Re:  Re: XML As Fall Guy
On 12/3/2013 8:35 PM, Stephen Cameron wrote:
Hi Peter, you are lucky 100th posting on this thread.

However what you say is ringing alarm bells for me.

To me using the word 'architecture' is misleading, Frank Lloyd-Wright is one architect that famously never consulted with his clients, he just gave them a design and asked for payment, as a result many of his houses are actually bad to live-in, though visually charming (to me).

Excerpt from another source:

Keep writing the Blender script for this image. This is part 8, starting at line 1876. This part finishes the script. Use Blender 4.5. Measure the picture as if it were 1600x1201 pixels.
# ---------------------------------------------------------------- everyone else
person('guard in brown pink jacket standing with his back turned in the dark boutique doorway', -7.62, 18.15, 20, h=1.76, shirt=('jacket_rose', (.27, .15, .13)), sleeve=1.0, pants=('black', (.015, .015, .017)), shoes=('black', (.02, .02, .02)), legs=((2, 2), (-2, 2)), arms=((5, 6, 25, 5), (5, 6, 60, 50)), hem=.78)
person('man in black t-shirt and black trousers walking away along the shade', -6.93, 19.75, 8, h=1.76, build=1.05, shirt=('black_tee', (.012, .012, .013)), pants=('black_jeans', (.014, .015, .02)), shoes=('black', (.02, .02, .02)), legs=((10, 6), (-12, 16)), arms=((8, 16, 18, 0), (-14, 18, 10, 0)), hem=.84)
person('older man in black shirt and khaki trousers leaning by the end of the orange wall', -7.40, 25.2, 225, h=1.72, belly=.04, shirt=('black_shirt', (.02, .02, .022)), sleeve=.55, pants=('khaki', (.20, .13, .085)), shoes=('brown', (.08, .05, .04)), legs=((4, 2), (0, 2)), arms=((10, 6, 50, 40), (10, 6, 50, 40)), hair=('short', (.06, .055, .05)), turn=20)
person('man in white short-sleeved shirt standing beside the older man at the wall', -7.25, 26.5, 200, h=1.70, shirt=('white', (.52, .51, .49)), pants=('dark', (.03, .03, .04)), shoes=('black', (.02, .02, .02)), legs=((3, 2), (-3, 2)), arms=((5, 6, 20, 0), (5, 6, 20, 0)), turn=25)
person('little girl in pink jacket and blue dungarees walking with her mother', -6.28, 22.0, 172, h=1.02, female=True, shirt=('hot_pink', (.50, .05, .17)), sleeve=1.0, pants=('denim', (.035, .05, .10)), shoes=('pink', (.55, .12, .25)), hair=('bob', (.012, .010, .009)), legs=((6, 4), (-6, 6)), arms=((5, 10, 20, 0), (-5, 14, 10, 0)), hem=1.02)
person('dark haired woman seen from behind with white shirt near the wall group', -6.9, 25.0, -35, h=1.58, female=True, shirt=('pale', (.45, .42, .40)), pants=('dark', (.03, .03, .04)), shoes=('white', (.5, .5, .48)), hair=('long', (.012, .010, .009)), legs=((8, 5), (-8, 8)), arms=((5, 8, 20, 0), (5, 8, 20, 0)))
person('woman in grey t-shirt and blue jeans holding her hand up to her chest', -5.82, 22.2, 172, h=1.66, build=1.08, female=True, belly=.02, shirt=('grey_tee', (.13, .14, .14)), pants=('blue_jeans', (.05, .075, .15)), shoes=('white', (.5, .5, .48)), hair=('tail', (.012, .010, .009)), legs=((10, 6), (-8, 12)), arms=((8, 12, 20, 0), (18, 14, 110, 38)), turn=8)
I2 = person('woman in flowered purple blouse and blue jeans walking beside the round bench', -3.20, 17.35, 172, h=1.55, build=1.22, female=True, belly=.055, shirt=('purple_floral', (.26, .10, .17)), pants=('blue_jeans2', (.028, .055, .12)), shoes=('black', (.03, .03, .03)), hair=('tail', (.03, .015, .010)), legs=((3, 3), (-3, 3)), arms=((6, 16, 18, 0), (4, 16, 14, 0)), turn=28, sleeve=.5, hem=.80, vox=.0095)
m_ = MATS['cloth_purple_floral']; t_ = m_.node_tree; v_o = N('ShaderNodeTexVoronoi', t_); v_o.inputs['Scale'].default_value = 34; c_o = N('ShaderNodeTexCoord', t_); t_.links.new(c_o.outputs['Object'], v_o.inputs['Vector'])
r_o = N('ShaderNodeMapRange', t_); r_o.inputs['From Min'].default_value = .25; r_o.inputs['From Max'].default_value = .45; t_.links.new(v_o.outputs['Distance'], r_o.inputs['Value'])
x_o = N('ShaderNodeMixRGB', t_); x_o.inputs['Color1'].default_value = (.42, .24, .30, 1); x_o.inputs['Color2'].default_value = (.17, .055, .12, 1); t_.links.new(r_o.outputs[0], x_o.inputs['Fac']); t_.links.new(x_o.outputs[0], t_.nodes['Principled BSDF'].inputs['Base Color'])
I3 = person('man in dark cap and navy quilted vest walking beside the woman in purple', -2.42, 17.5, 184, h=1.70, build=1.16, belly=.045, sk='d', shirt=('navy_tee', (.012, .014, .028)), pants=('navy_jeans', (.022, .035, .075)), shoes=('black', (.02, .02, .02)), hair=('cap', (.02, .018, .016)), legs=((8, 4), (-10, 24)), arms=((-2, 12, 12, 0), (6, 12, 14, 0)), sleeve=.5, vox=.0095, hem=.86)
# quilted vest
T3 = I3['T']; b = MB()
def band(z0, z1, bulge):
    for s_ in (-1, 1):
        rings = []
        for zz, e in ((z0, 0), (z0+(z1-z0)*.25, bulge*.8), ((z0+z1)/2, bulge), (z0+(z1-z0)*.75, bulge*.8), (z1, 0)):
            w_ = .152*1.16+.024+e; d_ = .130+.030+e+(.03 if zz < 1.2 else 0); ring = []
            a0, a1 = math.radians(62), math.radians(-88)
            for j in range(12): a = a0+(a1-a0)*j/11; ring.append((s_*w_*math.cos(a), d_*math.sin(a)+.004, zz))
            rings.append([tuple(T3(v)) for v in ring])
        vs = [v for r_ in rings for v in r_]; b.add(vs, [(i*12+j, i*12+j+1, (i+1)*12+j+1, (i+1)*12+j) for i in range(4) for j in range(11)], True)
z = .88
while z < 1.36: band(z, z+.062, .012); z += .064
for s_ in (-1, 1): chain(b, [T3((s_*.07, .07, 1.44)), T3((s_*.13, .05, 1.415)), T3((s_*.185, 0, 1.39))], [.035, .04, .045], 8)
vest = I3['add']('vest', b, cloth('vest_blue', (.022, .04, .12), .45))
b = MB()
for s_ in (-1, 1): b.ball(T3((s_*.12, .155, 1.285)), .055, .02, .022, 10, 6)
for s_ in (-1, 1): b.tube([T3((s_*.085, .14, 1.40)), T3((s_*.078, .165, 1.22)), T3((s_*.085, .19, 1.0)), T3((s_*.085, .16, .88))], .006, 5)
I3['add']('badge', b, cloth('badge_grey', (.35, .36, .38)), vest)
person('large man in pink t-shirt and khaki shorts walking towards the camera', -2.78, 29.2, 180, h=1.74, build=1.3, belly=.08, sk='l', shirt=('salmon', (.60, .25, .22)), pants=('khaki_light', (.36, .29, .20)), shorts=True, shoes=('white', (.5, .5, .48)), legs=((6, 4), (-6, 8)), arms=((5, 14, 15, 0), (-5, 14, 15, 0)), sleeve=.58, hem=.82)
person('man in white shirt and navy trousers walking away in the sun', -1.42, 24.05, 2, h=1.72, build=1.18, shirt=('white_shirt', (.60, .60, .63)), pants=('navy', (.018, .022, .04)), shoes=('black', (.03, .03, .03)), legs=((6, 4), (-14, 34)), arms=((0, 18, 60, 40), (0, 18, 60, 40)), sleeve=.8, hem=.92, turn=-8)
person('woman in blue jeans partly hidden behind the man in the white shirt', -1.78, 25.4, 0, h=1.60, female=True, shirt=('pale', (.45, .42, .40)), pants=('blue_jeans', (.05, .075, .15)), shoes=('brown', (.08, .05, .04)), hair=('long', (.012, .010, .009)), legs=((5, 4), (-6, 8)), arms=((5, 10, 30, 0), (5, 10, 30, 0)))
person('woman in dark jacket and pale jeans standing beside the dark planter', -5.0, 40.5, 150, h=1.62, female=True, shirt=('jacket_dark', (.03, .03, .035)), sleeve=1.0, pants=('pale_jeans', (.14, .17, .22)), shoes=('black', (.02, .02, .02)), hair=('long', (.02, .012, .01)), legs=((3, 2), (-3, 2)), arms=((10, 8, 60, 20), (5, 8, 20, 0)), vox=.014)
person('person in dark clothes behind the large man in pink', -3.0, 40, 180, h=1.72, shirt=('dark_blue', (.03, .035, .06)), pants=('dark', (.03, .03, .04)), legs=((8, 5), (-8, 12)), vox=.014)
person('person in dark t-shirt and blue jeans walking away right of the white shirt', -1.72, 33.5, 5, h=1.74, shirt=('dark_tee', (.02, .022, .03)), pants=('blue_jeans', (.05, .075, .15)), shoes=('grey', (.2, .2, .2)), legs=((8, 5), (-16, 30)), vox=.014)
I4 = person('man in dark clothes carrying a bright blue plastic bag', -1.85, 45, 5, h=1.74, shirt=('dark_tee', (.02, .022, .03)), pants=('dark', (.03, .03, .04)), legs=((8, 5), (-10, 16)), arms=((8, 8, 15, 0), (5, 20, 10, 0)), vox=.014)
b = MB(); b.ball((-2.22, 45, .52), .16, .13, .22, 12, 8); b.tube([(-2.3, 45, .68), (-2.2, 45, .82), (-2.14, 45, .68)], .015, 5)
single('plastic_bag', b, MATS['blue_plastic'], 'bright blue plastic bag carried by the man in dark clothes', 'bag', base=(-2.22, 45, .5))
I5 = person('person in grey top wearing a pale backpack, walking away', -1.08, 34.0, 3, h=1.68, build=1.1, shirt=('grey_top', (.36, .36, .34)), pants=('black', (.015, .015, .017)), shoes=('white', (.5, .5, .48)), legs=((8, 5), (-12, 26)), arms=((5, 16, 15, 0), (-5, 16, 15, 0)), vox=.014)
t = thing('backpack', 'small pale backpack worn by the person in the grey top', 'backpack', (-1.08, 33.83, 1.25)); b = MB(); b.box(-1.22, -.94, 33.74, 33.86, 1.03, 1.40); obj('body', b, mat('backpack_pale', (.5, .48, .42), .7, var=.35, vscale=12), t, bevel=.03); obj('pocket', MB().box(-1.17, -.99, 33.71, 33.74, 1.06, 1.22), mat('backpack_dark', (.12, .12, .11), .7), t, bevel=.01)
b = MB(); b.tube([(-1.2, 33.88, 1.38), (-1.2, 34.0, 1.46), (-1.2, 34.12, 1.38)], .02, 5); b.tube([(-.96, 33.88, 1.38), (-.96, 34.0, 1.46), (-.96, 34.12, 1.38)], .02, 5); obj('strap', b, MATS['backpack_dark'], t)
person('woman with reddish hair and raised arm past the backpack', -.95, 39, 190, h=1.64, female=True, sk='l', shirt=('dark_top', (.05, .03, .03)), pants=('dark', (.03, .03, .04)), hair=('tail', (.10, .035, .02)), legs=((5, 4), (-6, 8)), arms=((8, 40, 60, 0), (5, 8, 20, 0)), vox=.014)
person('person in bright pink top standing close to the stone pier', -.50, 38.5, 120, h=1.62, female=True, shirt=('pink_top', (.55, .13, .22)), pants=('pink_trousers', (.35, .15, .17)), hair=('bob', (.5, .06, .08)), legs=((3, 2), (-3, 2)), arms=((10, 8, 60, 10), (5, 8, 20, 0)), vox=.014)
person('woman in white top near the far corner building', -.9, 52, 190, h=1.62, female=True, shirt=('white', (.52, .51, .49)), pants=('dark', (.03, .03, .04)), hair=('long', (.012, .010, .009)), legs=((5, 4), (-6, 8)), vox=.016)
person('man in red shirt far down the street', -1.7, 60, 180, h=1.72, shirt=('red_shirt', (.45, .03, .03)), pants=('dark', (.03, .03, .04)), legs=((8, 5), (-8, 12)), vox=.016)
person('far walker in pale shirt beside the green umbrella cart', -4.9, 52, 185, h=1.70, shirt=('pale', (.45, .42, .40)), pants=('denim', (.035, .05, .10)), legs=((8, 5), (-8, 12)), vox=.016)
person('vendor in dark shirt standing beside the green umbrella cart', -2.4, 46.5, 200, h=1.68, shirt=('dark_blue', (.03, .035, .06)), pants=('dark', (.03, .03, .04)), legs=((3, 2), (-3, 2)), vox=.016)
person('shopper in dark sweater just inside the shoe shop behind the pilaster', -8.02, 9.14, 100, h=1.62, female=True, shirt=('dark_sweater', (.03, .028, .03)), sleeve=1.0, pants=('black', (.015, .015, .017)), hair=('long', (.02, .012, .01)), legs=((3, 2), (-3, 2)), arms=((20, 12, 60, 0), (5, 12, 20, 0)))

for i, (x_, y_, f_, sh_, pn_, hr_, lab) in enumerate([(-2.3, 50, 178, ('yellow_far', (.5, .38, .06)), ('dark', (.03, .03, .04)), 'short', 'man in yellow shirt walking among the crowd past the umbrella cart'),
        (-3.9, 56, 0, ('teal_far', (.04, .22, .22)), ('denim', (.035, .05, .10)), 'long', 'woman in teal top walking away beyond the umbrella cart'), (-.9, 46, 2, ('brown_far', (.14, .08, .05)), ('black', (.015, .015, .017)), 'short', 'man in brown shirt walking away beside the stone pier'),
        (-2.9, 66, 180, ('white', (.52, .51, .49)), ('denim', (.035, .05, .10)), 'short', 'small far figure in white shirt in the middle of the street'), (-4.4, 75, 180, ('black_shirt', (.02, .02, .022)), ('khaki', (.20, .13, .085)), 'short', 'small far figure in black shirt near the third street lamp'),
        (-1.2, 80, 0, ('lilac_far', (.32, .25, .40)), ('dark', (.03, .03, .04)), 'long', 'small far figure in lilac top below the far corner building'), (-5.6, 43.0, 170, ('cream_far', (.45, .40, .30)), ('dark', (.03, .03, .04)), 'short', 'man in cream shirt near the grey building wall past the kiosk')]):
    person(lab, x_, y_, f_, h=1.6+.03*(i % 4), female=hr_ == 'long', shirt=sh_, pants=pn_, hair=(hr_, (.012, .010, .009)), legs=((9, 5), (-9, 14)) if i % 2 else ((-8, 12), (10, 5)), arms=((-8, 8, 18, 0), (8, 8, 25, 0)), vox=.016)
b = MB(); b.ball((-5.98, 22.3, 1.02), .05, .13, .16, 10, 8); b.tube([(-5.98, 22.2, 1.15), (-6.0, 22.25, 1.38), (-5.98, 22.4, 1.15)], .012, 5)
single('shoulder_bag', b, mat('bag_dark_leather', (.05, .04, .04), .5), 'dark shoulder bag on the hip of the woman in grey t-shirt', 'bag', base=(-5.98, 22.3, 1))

In my view, the only 'architecture' in software is the structure that you build into your software, either in terms of your classes using object-oriented programming, the modules in procedural, or the entities of your data-model.
Steve, I share your apprehension, but there is a component of planning and building software I think of as architecture that is not business analysis. It relates to layering: some components are more fundamental: making changes in those can lead to seismic shifts throughout the system, while surface (UI) changes tend to be more isolated. Certainly new user requirements will lead to new data requirements, new fields, tags, whatever, but if you decide to change your database system from Oracle to MarkLogic (or vice-versa, heresy here I know), that to me is an architectural decision. It may require you to rewrite significant portions of your code, or switch in other related components. And these decisions can often be made in parallel with - only partially informed by - business requirements. This sort of decision is best made by considering technical suitability to the problem, team skills, and goodness of fit with existing tools and systems. Sometimes (often) however the decision is driven by business leaders or outside sales teams based on dubious grounds.

-Mike

PS
My title is (senior) architect, but I don't do business analyst: in sorrier moments I think I got called that because I'm old for a programmer, more or less. I sincerely hope this line of argument is motivated by more than mere self-justification!